Monday, March 19, 2007



As usual, I've been watching things on the screens. I just a couple hours ago watched Sanjuro for the first time and found it to be a very satisfying experience. I bought it last week as part of Criterion's new Yojimbo/Sanjuro package. I had the old Criterion edition of Yojimbo, but I wanted the new one for its commentary and superior image quality --I watched it before Sanjuro and found it well worth the purchase.

I suppose I neglected seeing Sanjuro for so long because I'd heard it was inferior to Yojimbo, but I guess a Kurosawa movie's still a Kurosawa movie--it's really hard to judge degrees of brilliance for a filmmaker who invariably draws me completely into his films.
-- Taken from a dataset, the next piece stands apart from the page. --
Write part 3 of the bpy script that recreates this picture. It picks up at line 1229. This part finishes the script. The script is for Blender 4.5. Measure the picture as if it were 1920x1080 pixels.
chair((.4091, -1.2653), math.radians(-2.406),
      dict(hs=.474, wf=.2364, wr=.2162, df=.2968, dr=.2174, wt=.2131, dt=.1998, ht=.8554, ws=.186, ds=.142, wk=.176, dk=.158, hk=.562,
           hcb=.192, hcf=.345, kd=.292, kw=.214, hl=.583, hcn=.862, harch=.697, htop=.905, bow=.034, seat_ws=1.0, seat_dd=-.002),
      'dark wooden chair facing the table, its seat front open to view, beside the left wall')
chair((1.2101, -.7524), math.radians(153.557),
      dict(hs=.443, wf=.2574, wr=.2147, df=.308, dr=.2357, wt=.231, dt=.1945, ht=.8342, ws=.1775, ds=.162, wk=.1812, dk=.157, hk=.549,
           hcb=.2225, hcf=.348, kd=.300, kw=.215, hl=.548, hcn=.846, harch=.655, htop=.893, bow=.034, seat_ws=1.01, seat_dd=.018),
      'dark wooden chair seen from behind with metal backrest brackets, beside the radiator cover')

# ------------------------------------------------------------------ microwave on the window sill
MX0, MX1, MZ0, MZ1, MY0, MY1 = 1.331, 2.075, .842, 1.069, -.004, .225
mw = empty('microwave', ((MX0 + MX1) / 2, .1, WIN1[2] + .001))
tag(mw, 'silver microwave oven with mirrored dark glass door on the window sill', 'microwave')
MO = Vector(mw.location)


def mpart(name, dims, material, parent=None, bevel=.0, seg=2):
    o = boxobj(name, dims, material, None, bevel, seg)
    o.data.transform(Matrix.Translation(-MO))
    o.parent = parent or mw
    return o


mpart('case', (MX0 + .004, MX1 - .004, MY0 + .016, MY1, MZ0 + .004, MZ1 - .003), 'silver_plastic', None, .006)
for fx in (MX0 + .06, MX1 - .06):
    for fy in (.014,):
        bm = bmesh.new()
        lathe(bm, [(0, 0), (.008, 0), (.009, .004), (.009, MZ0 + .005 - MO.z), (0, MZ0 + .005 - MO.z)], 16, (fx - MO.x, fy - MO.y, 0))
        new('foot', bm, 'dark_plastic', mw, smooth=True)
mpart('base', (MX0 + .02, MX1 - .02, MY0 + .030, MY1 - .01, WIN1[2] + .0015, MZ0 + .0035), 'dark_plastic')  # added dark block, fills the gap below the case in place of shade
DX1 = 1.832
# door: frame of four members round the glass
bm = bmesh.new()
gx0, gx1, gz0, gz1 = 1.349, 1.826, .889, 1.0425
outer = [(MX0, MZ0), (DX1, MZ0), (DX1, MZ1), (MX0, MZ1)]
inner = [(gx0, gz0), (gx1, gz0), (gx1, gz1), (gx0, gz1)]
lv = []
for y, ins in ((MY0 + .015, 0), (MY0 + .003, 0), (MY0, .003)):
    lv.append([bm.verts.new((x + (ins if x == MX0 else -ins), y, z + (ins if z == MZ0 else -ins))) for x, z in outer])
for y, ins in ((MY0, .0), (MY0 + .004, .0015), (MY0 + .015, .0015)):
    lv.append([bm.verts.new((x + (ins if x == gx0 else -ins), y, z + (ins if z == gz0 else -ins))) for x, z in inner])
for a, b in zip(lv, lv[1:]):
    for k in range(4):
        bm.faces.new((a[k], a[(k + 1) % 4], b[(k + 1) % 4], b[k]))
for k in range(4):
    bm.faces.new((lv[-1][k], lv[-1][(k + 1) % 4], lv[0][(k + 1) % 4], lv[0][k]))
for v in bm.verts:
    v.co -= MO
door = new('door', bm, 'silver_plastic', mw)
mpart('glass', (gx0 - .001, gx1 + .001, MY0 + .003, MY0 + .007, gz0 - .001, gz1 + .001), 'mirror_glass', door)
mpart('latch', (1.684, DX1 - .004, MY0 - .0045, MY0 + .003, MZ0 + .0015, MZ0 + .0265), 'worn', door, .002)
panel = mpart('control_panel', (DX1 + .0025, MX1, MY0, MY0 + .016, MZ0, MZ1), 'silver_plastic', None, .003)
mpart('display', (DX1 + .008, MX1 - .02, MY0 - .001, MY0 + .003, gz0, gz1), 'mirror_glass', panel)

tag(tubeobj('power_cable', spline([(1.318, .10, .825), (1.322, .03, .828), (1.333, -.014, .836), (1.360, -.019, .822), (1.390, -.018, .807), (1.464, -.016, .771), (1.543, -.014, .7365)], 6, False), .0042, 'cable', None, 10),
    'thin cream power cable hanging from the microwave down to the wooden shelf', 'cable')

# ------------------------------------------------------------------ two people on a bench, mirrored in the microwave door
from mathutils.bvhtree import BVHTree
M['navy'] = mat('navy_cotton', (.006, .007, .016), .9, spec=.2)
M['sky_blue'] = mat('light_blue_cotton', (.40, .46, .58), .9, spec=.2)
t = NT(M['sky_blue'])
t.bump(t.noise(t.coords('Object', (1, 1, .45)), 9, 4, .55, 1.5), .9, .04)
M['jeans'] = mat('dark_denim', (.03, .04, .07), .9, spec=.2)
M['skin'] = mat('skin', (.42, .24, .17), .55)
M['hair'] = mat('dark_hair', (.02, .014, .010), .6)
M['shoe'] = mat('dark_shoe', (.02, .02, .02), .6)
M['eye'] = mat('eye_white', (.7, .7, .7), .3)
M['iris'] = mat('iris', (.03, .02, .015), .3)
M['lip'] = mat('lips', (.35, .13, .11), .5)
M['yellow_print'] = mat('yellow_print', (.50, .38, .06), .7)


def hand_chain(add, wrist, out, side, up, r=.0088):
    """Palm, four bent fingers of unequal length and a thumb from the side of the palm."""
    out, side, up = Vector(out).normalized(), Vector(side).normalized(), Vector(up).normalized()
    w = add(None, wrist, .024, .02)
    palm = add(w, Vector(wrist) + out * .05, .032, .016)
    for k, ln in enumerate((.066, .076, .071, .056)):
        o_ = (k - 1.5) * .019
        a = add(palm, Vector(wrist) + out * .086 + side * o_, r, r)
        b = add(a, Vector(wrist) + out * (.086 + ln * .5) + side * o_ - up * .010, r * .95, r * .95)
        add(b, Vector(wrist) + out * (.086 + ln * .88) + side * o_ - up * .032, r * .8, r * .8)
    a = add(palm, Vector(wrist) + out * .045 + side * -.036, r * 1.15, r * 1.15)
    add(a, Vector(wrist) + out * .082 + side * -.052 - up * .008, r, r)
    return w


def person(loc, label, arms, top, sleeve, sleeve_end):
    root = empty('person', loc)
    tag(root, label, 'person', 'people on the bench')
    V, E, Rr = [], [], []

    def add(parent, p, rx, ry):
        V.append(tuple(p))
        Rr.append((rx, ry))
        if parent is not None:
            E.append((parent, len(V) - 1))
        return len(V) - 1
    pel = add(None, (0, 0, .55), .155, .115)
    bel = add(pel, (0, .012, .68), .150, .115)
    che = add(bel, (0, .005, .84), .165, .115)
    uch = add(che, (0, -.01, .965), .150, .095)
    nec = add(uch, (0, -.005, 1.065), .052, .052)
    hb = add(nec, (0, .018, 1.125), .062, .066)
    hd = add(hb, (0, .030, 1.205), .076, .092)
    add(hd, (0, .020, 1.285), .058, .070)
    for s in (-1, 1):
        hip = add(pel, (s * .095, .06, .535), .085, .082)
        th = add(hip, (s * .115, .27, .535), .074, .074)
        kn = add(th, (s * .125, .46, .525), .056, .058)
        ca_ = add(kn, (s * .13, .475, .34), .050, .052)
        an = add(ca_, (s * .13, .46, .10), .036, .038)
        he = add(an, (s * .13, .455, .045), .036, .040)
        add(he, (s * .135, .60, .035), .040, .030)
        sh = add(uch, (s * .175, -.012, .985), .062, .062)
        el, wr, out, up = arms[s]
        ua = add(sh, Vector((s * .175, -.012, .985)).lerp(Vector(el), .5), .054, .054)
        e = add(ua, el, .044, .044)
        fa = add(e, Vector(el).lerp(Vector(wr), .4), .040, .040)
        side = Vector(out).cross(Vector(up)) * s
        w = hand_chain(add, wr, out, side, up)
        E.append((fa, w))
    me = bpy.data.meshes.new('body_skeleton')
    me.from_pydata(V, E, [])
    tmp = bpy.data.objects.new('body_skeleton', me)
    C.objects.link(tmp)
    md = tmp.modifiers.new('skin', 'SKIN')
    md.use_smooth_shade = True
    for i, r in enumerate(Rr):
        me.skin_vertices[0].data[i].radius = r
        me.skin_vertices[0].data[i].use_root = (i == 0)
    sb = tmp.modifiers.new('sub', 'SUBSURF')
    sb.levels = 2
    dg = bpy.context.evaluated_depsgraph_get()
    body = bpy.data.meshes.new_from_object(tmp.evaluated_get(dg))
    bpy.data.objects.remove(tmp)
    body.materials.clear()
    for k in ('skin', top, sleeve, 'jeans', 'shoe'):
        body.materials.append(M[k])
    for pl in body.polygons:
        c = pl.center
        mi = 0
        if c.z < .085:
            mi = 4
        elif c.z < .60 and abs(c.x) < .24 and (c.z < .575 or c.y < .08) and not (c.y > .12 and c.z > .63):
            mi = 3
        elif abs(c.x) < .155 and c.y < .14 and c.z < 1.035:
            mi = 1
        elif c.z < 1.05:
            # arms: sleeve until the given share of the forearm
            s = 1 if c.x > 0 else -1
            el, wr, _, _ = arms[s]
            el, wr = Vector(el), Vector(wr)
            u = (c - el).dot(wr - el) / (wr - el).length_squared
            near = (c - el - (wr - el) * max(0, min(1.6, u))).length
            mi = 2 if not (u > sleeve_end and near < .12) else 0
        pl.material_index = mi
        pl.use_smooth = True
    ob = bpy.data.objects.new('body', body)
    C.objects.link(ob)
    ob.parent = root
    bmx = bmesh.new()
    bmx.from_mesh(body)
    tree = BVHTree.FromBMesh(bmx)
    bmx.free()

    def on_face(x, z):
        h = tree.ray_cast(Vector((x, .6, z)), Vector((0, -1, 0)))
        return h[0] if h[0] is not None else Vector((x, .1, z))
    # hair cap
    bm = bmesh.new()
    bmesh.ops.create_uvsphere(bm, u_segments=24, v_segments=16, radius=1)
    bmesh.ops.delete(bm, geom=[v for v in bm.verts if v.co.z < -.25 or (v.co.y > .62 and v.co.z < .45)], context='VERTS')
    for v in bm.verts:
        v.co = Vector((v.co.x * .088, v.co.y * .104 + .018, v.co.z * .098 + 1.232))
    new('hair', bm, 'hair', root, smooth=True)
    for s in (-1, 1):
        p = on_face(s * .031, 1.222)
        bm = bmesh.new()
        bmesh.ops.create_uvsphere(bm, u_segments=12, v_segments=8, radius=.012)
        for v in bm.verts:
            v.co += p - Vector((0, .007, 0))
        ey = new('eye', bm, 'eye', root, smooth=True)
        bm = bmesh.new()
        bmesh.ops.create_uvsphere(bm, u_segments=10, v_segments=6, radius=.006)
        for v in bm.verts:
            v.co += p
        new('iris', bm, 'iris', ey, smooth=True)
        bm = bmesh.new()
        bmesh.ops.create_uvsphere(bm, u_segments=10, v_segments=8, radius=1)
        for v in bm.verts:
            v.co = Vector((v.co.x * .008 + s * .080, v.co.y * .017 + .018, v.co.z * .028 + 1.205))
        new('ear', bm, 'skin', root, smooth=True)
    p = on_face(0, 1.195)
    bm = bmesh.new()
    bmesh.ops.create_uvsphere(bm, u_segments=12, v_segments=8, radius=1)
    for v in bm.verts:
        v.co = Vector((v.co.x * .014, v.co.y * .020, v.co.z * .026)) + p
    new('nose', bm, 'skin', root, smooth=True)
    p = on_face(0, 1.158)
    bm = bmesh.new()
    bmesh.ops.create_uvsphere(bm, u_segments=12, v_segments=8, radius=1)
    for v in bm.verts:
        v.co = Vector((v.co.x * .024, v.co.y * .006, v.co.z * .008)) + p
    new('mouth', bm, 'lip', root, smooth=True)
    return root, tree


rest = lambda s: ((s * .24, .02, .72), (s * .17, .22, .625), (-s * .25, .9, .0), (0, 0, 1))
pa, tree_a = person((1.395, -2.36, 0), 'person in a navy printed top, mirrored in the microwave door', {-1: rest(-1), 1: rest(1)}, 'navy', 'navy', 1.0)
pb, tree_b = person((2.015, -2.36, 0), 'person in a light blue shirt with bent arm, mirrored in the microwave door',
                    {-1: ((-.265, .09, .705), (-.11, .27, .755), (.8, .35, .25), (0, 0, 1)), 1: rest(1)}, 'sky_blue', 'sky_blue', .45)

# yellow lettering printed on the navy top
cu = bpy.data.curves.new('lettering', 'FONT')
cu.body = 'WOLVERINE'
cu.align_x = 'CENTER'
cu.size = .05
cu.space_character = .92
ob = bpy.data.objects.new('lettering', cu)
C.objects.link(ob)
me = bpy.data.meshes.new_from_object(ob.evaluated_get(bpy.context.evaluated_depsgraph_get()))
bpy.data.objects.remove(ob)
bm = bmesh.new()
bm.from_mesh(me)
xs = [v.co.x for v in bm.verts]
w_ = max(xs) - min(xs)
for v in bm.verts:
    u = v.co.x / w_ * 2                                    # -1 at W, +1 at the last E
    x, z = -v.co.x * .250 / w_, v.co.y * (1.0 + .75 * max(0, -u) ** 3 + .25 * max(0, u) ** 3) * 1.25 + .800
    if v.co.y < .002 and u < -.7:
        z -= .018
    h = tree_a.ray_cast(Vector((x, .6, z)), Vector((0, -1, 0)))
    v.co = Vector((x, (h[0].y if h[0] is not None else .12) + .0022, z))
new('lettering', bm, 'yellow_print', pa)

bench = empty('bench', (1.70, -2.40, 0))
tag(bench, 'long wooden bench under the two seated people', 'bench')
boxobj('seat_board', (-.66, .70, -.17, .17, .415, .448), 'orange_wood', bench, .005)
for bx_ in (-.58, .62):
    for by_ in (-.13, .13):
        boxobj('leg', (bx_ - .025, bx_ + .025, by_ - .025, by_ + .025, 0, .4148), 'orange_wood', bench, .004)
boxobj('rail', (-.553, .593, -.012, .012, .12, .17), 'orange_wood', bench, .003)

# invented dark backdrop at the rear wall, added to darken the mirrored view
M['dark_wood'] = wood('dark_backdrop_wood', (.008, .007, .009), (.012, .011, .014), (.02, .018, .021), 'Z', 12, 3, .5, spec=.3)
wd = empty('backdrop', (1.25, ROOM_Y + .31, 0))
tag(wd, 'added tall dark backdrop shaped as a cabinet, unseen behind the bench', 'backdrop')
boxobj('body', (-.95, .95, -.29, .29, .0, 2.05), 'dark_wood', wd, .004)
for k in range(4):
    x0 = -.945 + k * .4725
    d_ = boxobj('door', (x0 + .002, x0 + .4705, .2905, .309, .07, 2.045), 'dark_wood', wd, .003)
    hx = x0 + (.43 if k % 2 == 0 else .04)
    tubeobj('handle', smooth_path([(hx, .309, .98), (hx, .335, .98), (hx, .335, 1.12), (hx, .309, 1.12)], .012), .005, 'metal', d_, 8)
It was nice to hear Masaru Sato reprise his raucous theme for Sanjuro from the previous film, and Toshiro Mifune slouching into the group of awkward boy samurais was nice, but it is a very different film from Yojimbo. Where Yojimbo is a dusty, corrupt village and its denizens, Sanjuro is a series of formal rooms and gardens populated by stiff samurai and politicians. There's a more conventional beauty to it, and I loved shots of samurais framed by flowers.

The movie features several actors from the first film in different roles, even recognisable stars like Takashi Shimura and Tatsuya Nakadai. Though Shimura's role as the brewer in the first film was almost invisible and Nakadai both looked and acted almost like a different person. Still, the showdown was inevitably between him and Mifune once again, and very bloody for a Kurosawa movie--and even bloodier for this otherwise bloodless and almost gentle film. There seems to have been more of an attempt to comment on the function of heroic psychopaths in a society as one character refers to Sanjuro as a "sword that is never sheathed" while noting that "a sheathed sword is more powerful".

Let's see . . . I'm about nine episodes into Tenchi Muyo: Galaxy Police. Mostly it's been disappointing, not one episode even resembling the brilliant first episode in terms of writing or animation. But my interest was renewed when I found out the character named NB is in fact a robotic version of Nabishin from Excel Saga, because both series' were directed by Shinichi Watanabe. So I'll stick it out a little longer . . .

Also recently I've watched Young Sherlock Holmes and The Wicker Man, and my thoughts on them may be found here and here, where you can see me being forward with Sonya.

I would also add to my comments about Young Sherlock Holmes this question for all who've seen both that movie and this adaptation of Silver Blaze; am I the only one who remembers Moriarty's first name is "James"?